SOURCE MATERIAL:
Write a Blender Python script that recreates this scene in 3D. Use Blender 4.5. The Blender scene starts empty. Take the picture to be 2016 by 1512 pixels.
==
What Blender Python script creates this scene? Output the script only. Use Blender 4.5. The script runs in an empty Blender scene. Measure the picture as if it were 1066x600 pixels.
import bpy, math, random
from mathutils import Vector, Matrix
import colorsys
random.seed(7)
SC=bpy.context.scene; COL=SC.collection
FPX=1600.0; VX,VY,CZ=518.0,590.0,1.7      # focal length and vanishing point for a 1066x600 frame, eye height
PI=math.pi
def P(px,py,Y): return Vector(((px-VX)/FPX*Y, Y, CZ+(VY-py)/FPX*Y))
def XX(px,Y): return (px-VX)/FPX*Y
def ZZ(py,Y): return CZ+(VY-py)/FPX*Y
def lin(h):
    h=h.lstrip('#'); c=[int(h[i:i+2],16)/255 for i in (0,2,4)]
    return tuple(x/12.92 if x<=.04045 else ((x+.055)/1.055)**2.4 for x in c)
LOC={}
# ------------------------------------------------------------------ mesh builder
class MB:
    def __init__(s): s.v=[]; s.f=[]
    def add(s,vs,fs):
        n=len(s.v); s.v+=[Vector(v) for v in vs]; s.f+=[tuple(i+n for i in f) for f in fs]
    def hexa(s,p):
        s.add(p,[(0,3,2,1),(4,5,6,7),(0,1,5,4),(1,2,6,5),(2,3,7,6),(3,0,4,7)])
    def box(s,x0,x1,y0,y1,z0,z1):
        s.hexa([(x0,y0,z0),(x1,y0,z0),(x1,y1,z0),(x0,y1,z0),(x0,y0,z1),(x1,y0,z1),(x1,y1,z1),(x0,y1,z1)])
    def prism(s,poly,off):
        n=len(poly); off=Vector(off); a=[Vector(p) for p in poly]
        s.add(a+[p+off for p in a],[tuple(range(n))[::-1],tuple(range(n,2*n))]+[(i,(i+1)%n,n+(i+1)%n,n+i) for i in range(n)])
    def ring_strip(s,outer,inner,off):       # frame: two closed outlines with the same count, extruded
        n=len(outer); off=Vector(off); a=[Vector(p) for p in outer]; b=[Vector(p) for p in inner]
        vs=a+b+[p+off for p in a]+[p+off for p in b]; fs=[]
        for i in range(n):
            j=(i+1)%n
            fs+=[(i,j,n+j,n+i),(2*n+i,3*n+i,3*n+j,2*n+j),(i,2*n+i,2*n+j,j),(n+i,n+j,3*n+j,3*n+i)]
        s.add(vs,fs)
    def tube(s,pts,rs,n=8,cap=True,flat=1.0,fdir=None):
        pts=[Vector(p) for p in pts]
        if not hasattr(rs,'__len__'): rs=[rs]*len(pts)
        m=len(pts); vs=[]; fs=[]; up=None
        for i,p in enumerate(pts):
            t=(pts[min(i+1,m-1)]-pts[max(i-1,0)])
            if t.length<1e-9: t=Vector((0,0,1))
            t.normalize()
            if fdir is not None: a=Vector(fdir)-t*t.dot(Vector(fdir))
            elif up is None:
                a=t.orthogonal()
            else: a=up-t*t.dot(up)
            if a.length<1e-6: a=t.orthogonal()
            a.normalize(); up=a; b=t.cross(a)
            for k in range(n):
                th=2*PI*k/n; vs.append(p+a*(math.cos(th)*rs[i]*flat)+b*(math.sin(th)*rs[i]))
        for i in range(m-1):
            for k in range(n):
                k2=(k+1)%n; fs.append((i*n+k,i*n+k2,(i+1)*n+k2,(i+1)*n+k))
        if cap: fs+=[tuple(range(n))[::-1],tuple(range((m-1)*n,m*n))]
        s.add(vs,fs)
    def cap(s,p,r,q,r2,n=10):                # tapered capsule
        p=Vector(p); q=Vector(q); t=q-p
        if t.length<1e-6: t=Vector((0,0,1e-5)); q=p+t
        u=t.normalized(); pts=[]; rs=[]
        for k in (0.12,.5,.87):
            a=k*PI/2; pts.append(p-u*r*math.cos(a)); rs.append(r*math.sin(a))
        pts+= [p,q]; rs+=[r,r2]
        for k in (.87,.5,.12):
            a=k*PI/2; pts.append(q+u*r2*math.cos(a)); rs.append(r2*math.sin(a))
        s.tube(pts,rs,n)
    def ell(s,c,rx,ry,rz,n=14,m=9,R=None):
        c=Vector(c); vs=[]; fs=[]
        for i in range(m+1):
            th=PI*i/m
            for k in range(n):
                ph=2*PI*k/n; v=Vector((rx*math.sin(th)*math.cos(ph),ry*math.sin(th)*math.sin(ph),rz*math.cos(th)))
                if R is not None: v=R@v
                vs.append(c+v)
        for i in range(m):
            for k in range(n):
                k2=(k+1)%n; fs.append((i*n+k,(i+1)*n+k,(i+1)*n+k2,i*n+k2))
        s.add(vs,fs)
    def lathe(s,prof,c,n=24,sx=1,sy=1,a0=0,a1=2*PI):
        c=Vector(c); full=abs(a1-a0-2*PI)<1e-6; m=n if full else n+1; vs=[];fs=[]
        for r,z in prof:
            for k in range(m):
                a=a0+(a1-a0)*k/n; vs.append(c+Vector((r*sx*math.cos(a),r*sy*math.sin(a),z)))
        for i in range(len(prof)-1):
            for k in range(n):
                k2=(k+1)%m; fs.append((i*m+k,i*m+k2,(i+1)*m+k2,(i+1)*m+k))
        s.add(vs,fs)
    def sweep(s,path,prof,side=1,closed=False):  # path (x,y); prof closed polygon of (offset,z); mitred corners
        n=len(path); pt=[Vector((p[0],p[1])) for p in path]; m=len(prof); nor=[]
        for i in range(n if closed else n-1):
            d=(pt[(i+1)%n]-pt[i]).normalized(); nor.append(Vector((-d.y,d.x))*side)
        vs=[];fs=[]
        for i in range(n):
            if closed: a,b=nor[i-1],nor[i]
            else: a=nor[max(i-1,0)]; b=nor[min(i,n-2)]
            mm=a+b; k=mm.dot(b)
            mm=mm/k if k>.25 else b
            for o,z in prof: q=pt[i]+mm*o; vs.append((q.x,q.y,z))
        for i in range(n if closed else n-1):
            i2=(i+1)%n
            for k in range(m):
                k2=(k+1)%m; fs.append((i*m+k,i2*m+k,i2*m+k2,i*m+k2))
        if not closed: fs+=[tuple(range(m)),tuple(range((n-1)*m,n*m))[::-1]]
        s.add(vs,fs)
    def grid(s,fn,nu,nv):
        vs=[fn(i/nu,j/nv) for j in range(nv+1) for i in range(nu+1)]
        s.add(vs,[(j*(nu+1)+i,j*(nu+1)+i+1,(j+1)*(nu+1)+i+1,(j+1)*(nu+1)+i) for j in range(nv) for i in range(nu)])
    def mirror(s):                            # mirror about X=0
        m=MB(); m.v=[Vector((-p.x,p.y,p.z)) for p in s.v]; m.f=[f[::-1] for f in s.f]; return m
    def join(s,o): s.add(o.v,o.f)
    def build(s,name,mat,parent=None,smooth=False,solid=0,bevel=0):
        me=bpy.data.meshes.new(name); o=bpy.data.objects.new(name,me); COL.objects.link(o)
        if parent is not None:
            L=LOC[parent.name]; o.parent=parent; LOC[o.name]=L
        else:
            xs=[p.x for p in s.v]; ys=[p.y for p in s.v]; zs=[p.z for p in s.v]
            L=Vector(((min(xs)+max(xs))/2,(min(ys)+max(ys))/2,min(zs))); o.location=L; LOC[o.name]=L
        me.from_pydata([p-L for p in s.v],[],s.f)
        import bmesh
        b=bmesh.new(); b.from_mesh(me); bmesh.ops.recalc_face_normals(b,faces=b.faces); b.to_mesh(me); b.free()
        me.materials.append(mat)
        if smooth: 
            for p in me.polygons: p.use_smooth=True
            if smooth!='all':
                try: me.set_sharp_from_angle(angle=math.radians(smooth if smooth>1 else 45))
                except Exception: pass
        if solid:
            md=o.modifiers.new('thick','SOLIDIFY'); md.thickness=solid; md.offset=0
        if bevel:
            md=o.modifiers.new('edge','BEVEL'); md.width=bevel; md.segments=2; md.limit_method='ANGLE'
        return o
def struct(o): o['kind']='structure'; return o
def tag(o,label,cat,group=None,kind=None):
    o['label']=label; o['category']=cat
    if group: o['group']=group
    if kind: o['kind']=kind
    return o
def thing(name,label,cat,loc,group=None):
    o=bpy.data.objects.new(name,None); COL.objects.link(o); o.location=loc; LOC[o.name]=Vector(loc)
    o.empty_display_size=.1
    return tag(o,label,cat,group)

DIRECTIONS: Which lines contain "picture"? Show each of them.

OUTPUT BELOW:
Write a Blender Python script that recreates this scene in 3D. Use Blender 4.5. The Blender scene starts empty. Take the picture to be 2016 by 1512 pixels.
What Blender Python script creates this scene? Output the script only. Use Blender 4.5. The script runs in an empty Blender scene. Measure the picture as if it were 1066x600 pixels.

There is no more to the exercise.